Струве считался в партийных кругах «старым ученым, перешедшим на наши, советские позиции». Причиной такого взгляда были не столько постоянные его ссылки на Маркса и Ленина в лекциях (их делали и другие профессора), сколько седая голова. На самом деле он был вовсе не стар: ему, самому младшему из учеников египтолога Б.А.Тураева, было тогда от роду всего сорок два года.
Ближе к концу первого семестра в коридоре на стене, между двумя входами в актовый зал, появилась большая мраморная доска, на которой золотыми буквами были высечены имена ударников ЛИЛИ за 1932 год; не знаю, кому пришла в голову странная идея увековечивать годичные успехи преподавателей и студентов на мраморной доске. На первом месте стояло имя нового директора Горловского, на втором — освобожденного секретаря парторганизации Альберта, на третьем — профессора В.В.Струве; затем следовало еще семь или восемь студенческих фамилий; помню, что в одной из них была орфографическая ошибка.
К Струве, который казался наиболее интересной фигурой среди профессоров, подходило довольно много студентов. Двоим из них, Тадику Шумов-скому и еще некоему Мише Черемных, было поручено вести запись лекций В.В.Струве, которая потом должна была выйти книгой.
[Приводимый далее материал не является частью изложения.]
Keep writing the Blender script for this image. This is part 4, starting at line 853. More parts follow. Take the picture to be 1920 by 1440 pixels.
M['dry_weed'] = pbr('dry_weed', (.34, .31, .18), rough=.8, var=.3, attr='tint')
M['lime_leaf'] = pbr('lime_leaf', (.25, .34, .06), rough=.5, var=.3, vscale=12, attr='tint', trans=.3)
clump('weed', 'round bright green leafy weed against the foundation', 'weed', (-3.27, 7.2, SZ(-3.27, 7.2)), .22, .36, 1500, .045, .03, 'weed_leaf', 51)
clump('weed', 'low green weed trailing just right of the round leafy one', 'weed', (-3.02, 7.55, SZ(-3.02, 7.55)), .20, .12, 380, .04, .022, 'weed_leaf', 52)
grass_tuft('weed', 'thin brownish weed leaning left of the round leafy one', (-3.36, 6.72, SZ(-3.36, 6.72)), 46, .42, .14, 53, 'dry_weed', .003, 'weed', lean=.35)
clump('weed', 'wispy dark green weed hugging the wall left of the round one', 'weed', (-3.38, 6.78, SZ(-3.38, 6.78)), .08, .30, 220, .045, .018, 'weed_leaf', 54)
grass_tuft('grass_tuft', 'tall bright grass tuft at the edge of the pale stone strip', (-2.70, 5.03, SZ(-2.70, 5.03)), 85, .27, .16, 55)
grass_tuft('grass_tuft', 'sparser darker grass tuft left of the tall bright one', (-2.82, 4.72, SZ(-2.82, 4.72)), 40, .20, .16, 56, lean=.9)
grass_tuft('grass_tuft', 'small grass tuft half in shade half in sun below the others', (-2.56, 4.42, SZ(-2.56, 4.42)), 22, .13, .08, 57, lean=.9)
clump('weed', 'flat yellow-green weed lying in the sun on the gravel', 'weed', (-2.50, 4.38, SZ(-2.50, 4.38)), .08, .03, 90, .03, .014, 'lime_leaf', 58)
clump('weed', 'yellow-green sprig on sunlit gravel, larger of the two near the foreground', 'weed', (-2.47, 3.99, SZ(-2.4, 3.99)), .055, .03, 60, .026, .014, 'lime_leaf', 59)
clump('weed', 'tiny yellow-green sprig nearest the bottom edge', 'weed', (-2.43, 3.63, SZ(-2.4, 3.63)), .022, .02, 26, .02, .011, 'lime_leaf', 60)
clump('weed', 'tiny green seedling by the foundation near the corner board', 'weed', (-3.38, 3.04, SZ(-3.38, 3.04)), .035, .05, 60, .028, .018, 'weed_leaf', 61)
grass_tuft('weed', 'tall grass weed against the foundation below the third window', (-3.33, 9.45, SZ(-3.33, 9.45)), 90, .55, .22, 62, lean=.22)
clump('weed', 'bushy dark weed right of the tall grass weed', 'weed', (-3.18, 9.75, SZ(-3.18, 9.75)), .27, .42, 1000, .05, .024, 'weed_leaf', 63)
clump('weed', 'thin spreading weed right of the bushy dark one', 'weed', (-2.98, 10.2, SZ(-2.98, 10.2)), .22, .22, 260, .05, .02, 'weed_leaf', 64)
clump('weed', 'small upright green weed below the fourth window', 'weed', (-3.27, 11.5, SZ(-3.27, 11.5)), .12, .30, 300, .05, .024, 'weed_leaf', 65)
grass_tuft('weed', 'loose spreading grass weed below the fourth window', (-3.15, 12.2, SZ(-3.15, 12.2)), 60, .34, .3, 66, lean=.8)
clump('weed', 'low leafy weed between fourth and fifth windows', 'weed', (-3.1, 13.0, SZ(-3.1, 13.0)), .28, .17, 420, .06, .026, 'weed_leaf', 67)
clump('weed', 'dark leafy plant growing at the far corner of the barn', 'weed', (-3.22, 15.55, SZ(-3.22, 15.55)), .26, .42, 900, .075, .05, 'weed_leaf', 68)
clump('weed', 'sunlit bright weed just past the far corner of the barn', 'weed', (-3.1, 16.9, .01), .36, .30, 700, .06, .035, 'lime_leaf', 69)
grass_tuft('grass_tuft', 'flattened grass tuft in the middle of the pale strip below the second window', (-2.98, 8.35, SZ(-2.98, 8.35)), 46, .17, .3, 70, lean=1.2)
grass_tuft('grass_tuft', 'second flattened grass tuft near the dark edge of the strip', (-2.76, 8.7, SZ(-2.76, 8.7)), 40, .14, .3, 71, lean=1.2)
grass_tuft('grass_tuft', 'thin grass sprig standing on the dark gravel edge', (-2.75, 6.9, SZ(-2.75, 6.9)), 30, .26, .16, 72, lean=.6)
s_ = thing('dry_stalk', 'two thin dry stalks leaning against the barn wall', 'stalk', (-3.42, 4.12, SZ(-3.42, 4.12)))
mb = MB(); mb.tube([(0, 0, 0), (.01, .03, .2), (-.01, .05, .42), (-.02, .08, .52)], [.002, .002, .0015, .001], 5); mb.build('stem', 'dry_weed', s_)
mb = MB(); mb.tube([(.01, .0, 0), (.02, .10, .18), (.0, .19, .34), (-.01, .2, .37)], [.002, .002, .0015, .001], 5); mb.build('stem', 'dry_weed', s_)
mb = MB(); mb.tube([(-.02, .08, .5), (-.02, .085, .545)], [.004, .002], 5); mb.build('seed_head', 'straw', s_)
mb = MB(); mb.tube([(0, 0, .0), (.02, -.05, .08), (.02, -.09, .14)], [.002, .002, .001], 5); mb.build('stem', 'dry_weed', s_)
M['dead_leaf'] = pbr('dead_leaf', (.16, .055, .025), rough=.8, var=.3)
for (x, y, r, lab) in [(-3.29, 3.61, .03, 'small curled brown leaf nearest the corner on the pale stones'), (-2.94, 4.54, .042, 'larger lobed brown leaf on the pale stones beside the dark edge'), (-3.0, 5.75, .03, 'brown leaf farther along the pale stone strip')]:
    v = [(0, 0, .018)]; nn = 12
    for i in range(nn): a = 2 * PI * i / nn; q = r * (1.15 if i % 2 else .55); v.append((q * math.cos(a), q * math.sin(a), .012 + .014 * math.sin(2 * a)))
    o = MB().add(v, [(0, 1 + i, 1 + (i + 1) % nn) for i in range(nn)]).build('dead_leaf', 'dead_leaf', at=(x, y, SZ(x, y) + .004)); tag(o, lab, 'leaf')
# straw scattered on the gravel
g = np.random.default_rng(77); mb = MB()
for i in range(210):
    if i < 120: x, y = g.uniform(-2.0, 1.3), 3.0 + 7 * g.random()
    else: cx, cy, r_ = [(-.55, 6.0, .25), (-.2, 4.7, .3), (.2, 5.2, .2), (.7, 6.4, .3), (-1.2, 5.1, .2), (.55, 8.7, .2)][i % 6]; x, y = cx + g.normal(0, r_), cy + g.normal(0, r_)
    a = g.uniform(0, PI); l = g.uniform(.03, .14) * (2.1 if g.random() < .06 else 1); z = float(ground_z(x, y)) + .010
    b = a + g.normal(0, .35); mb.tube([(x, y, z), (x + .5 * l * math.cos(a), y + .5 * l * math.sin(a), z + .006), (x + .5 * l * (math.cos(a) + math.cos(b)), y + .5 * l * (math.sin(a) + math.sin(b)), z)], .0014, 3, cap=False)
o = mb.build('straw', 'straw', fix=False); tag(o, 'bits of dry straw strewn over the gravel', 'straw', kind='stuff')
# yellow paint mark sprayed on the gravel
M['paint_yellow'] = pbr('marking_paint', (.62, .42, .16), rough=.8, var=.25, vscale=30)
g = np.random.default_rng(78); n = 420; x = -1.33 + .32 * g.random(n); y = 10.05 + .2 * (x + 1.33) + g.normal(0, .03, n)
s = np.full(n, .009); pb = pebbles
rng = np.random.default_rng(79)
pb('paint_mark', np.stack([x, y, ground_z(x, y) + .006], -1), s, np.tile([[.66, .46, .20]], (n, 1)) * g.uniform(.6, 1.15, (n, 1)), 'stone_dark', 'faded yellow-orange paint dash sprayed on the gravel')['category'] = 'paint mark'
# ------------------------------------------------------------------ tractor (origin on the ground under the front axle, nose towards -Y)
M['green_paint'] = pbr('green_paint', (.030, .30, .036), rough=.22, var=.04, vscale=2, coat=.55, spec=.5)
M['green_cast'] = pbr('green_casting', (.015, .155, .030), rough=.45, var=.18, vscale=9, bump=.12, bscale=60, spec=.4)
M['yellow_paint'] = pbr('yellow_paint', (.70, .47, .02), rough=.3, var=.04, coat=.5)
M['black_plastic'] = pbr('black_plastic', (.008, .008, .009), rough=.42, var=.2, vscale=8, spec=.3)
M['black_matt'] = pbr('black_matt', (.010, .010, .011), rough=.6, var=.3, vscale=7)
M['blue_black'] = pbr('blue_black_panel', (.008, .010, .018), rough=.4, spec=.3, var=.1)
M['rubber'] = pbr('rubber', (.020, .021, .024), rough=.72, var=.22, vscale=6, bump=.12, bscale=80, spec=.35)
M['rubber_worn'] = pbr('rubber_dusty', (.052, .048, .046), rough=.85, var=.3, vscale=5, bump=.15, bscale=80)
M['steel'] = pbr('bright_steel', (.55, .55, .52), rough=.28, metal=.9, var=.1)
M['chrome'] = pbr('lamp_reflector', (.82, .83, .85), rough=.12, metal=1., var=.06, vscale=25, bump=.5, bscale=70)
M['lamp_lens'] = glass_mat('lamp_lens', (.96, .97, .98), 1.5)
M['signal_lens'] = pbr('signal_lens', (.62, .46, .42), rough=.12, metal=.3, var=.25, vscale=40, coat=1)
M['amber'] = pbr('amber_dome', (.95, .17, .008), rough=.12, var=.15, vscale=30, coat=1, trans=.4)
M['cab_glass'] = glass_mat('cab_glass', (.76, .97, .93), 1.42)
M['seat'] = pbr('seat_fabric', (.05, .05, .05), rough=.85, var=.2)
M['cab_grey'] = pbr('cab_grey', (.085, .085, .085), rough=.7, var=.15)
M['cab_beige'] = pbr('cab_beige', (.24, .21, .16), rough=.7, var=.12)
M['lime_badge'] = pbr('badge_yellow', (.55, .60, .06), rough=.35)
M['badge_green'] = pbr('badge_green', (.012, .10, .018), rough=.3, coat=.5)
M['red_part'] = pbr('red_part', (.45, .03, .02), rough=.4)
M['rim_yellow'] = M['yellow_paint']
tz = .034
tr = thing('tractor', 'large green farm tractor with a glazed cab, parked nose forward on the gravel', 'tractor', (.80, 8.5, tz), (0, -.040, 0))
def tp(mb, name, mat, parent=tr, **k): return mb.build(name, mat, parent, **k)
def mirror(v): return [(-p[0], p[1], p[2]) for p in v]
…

На следующий год она и вышла, и даже в твердом переплете; это был так называемый «Малый Струве» — «История древнего Востока, курс лекций по конспекту Т.А.Шу-мовского и М.А.Черемных».
Шумовский записывал красиво и замысловато, но медленно, Черемных, может быть, и быстро, но нескладно: был он вполне неграмотный парень, зато с идеальной рабочей анкетой — у него были и папа от станка, и мама от сохи. Как мне кажется теперь, тем-то он и был важен для Струве: вряд ли его записи лекций представляли сами по себе особую ценность.